Records shown ->

%%

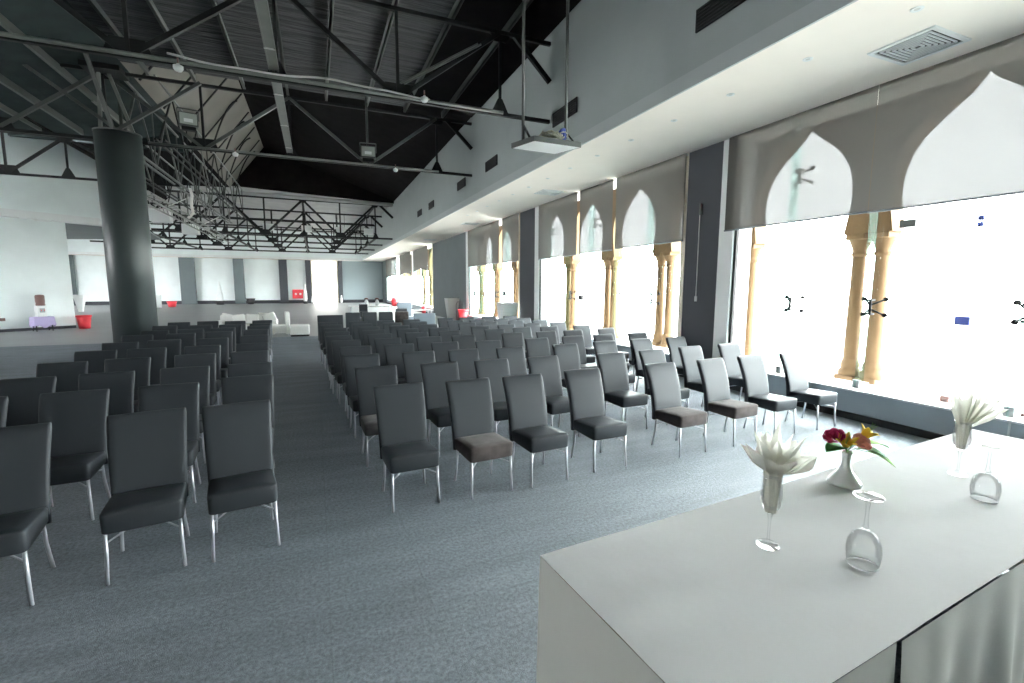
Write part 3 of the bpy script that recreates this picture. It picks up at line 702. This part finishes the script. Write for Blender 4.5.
for r in range(1, 11):
    for c in range(8):
        s = d = None
        if r == 1 and c in (1, 4, 5): s, d = 'suede', 'brown suede seat'
        if r == 2 and c in (0,): s, d = 'suedel', 'faded grey brown suede seat'
        if (r, c) in ((1, 6), (1, 7)): s, d = 'leatherg', None
        nm = 'brown suede seat' if s == 'suede' else 'faded suede seat' if s == 'suedel' else 'chrome legs'
        place(RX_[r][c], RY_[r][c]-.315, random.uniform(-.03, .03) + (.06 if r > 1 or c < 4 else .08),
              ('black chair, %s, %s from the aisle, %s row of right block' % (nm, ordr[c], ordr[r-1])) if s else 'black leather chair, %s from the aisle, %s row of right block' % (ordr[c], ordr[r-1]), 'chairs of the right block', s if s != 'leatherg' else None, d)
# left block
LX = {1: [-2.72, -1.98, -1.20, -.60], 2: [-2.77, -2.07, -1.35, -.70], 3: [-2.84, -2.18, -1.46, -.79], 4: [-2.97, -2.35, -1.59, -.92], 5: [-3.04, -2.43, -1.7, -1.01],
      6: [-3.08, -2.52, -1.77, -1.11], 7: [-3.23, -2.54, -1.9, -1.23], 8: [-3.21, -2.58, -1.98, -1.28], 9: [-3.37, -2.63, -1.99, -1.33], 10: [-3.34, -2.71, -2.05, -1.4]}
LY = {1: [4.25, 4.24, 4.37, 4.41], 2: [5.43, 5.47, 5.51, 5.71], 3: [6.45, 6.53, 6.61, 6.66], 4: [7.58, 7.72, 7.82, 7.86], 5: [8.76, 8.82, 8.89, 8.96],
      6: [9.88, 10.1, 10.08, 10.41], 7: [11.22, 11.33, 11.5, 11.77], 8: [12.22, 12.36, 12.5, 12.8], 9: [13.6, 13.53, 13.5, 13.6], 10: [14.72, 14.9, 14.74, 14.8]}
for r in range(1, 11):
    for c in range(4):
        if r == 1: rz = .15
        else: rz = .07 + random.uniform(-.03, .03)
        place(LX[r][c], LY[r][c]-.315, rz,
              'black leather chair, %s from the aisle, %s row of the left block' % (ordr[3-c], ordr[r-1]), 'chairs of the left block')
place(-3.45, 5.2, .08, 'black leather chair at the left picture edge, outermost of the second row', 'chairs of the left block')

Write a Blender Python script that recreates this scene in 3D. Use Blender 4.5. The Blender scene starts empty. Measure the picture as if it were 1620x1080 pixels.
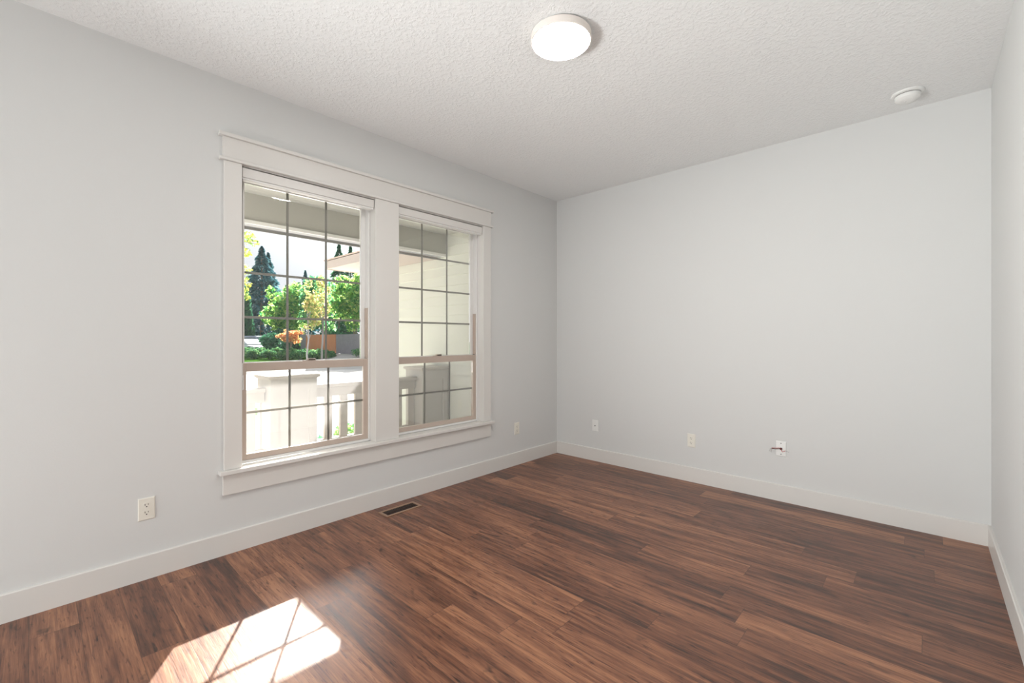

%%

Problem -> Copy all the entries word for word. Omit any pictures.

Solved problem ->
Write part 3 of the bpy script that recreates this picture. It picks up at line 702. This part finishes the script. Write for Blender 4.5.
for r in range(1, 11):
    for c in range(8):
        s = d = None
        if r == 1 and c in (1, 4, 5): s, d = 'suede', 'brown suede seat'
        if r == 2 and c in (0,): s, d = 'suedel', 'faded grey brown suede seat'
        if (r, c) in ((1, 6), (1, 7)): s, d = 'leatherg', None
        nm = 'brown suede seat' if s == 'suede' else 'faded suede seat' if s == 'suedel' else 'chrome legs'
        place(RX_[r][c], RY_[r][c]-.315, random.uniform(-.03, .03) + (.06 if r > 1 or c < 4 else .08),
              ('black chair, %s, %s from the aisle, %s row of right block' % (nm, ordr[c], ordr[r-1])) if s else 'black leather chair, %s from the aisle, %s row of right block' % (ordr[c], ordr[r-1]), 'chairs of the right block', s if s != 'leatherg' else None, d)
# left block
LX = {1: [-2.72, -1.98, -1.20, -.60], 2: [-2.77, -2.07, -1.35, -.70], 3: [-2.84, -2.18, -1.46, -.79], 4: [-2.97, -2.35, -1.59, -.92], 5: [-3.04, -2.43, -1.7, -1.01],
      6: [-3.08, -2.52, -1.77, -1.11], 7: [-3.23, -2.54, -1.9, -1.23], 8: [-3.21, -2.58, -1.98, -1.28], 9: [-3.37, -2.63, -1.99, -1.33], 10: [-3.34, -2.71, -2.05, -1.4]}
LY = {1: [4.25, 4.24, 4.37, 4.41], 2: [5.43, 5.47, 5.51, 5.71], 3: [6.45, 6.53, 6.61, 6.66], 4: [7.58, 7.72, 7.82, 7.86], 5: [8.76, 8.82, 8.89, 8.96],
      6: [9.88, 10.1, 10.08, 10.41], 7: [11.22, 11.33, 11.5, 11.77], 8: [12.22, 12.36, 12.5, 12.8], 9: [13.6, 13.53, 13.5, 13.6], 10: [14.72, 14.9, 14.74, 14.8]}
for r in range(1, 11):
    for c in range(4):
        if r == 1: rz = .15
        else: rz = .07 + random.uniform(-.03, .03)
        place(LX[r][c], LY[r][c]-.315, rz,
              'black leather chair, %s from the aisle, %s row of the left block' % (ordr[3-c], ordr[r-1]), 'chairs of the left block')
place(-3.45, 5.2, .08, 'black leather chair at the left picture edge, outermost of the second row', 'chairs of the left block')

Write a Blender Python script that recreates this scene in 3D. Use Blender 4.5. The Blender scene starts empty. Measure the picture as if it were 1620x1080 pixels.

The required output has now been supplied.